The Railway Labor Act, while placing serious restrictions on the right to strike, was in the final analysis limited to appointing a Presidential Emergency Board (PEB) empowered only to make non-binding recommendations. If either side rejected these, the union was then free under law to exercise its right to strike.

But during the C&NW-UTU contract negotiations in 1988, after going through all the procedures of the RLA, a Reagan-appointed PEB gave C&NW management virtually everything they were demanding, including a conductor-only crew size and the elimination of the attrition principle in the subsequent slashing of thousands of jobs. The UTU rejected the PEB recommendations and were now free to strike the C&NW with no further legal barriers. But on Sept. 9, 1988, before the strike was hours old, an overwhelmingly Democratic Congress, under the leadership of Democratic Senator Paul Simon of Illinois (elected as a pro-labor liberal), in collaboration with the Reagan administration, unanimously passed a special act which ordered the striking workers back on the job and imposed Reagan’s horrendous PEB recommendations on C&NW railroad workers as their legal contract.

This was an historic and unprecedented act. For the first time in this country the government not only officially stripped employees of their right to strike but also wrote and unilaterally imposed on them the contract under which they would labor.

Senator Simon organized the unanimous congressional vote through an obscure parliamentary procedure called a “unanimous consent decree” which allows an act to become law without any discussion or debate and without congressional members officially having to record their individual votes so long as not one congressman or senator raises an objection.

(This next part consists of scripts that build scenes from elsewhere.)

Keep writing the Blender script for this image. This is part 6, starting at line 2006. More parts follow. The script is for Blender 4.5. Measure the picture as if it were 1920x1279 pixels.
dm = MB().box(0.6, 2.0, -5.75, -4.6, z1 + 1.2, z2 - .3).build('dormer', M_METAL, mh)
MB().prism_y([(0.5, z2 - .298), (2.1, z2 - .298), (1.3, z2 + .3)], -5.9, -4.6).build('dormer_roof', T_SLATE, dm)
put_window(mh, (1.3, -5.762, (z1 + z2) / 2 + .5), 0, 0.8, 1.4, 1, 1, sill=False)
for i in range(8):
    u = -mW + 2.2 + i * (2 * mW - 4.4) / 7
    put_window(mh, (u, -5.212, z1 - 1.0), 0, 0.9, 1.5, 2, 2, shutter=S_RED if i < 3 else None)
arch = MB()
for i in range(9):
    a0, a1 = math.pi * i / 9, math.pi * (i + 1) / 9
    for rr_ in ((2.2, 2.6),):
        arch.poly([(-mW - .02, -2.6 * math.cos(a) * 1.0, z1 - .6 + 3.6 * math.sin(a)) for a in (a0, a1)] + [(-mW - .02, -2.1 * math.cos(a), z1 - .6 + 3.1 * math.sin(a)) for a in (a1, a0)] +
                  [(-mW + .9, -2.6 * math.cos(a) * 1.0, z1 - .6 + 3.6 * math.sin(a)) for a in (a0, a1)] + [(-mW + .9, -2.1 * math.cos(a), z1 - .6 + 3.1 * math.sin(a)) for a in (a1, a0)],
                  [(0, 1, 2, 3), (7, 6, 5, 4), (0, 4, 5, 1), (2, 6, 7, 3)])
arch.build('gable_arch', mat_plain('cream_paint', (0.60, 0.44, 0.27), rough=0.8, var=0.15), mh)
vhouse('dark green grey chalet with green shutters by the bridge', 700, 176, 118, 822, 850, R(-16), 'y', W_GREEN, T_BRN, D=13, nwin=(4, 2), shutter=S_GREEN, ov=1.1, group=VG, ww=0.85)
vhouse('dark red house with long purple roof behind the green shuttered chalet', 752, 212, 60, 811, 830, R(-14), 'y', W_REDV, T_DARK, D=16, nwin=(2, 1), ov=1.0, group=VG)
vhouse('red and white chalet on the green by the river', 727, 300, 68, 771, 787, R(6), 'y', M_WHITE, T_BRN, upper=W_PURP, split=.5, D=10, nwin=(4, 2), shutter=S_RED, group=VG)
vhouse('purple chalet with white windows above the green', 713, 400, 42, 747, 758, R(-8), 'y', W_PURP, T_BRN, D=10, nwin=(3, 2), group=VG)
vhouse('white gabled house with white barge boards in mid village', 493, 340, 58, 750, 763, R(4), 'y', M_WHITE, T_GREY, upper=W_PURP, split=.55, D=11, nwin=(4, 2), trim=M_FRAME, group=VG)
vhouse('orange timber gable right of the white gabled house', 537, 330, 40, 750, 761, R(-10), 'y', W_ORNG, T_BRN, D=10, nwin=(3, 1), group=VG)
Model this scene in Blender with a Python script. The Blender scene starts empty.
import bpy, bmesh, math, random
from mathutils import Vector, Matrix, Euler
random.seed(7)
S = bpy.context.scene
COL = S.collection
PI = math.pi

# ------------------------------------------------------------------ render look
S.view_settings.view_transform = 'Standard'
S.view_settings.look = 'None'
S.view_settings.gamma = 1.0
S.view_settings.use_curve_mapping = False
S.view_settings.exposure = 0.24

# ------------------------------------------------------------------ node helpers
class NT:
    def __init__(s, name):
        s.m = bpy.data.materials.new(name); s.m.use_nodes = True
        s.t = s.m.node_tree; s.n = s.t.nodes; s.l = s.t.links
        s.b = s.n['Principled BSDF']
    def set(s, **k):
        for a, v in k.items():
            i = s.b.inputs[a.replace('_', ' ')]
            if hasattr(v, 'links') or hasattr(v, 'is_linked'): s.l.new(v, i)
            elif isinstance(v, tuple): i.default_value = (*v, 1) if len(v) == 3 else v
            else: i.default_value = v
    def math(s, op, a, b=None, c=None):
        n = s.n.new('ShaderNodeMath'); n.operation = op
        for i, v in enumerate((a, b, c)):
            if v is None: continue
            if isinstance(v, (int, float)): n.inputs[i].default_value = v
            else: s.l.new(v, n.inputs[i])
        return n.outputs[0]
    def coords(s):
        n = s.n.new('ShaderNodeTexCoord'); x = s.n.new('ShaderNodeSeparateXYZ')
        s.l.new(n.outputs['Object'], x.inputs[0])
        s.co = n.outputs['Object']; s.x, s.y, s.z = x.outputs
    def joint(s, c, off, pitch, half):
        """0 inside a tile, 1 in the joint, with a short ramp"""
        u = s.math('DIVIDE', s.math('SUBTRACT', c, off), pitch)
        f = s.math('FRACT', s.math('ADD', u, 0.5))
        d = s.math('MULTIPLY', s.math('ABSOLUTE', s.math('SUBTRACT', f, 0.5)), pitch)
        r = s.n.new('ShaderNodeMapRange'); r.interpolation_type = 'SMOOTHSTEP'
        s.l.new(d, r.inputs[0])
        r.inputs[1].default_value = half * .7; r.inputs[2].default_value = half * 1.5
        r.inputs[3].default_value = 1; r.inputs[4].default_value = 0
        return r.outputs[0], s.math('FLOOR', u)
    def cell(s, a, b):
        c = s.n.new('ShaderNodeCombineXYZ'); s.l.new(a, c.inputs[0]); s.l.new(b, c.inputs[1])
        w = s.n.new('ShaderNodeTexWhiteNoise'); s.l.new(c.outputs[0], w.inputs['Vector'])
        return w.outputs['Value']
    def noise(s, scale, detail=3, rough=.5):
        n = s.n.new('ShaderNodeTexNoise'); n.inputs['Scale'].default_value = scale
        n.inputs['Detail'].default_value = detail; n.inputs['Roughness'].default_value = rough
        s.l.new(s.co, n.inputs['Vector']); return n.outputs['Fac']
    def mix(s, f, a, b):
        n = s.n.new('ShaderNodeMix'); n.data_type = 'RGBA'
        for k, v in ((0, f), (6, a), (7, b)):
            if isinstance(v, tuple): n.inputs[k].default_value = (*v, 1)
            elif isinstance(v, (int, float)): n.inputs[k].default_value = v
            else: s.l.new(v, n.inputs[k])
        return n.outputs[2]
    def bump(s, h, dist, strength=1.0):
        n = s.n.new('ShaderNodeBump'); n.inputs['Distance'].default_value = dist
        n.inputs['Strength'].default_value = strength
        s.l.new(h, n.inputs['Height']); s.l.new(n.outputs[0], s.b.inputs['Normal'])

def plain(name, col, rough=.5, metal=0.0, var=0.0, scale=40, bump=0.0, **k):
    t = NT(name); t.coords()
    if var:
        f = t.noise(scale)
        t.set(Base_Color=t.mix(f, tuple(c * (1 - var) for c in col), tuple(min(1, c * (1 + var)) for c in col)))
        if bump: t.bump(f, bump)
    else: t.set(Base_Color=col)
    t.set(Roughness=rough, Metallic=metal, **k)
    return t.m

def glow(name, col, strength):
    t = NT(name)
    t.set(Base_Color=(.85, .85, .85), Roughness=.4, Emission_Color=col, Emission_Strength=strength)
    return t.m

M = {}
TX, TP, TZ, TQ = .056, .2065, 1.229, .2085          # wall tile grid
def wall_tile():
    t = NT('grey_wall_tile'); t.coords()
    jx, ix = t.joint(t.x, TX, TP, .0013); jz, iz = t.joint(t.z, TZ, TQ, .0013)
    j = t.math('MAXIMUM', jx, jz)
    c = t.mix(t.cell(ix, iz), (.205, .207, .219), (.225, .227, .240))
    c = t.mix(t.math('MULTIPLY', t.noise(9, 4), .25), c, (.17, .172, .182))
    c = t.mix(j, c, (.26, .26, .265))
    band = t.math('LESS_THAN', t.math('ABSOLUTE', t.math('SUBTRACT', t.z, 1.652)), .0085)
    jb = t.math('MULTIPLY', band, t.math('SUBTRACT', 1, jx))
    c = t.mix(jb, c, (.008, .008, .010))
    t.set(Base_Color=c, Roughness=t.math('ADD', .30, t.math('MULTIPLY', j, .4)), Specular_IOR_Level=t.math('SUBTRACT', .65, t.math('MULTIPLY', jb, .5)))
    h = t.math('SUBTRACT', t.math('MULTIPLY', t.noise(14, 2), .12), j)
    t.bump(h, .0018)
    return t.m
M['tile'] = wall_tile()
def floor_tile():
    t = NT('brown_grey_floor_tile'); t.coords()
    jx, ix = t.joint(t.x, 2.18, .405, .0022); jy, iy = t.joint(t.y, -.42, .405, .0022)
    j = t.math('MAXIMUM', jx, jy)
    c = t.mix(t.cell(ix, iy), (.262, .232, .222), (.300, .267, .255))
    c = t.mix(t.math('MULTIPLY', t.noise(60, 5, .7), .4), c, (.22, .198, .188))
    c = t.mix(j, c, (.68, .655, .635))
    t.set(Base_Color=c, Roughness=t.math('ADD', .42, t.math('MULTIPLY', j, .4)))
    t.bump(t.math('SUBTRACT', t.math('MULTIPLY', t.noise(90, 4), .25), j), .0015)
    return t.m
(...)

The same rarely used procedure was subsequently used by Congress to vote themselves a 25% salary increase while they were slashing social programs across the board as part of an “austerity” drive.

This action in the 1988 C&NW strike set the stage for a repeat performance by the politicians against the UTU in the nationwide rail strike of April 17, 1991.

This time Democratic Senator Ted Kennedy and Republican Senator Orrin Hatch took the lead in the passage of the special legislation (H.R. 222) stripping workers of their right to strike, forcing them back to work and imposing a government written contract on them. This is the threat now facing Northwest Machinists and other union members on airlines across the nation.

The record demonstrates that rail and airline unions face a coordinated, joint attack from the carriers and the politicians together. And the politicians’ participation in this attack has been entirely bipartisan. The last use of a Presidential Emergence Board to abrogate the right to strike was against the pilots of American Airlines in 1997 by President William Jefferson Clinton.

Indeed, so-called pro-labor Democrats have played the decisive role in implementing these union-busting actions.

Unfortunately, the primary “game plan” of unions for many years has been, and continues to be, based on influencing the politicians by hustling them money and votes. This is a bankrupt strategy, which can only lead to further losses and now even risks the continued effective survival of our unions.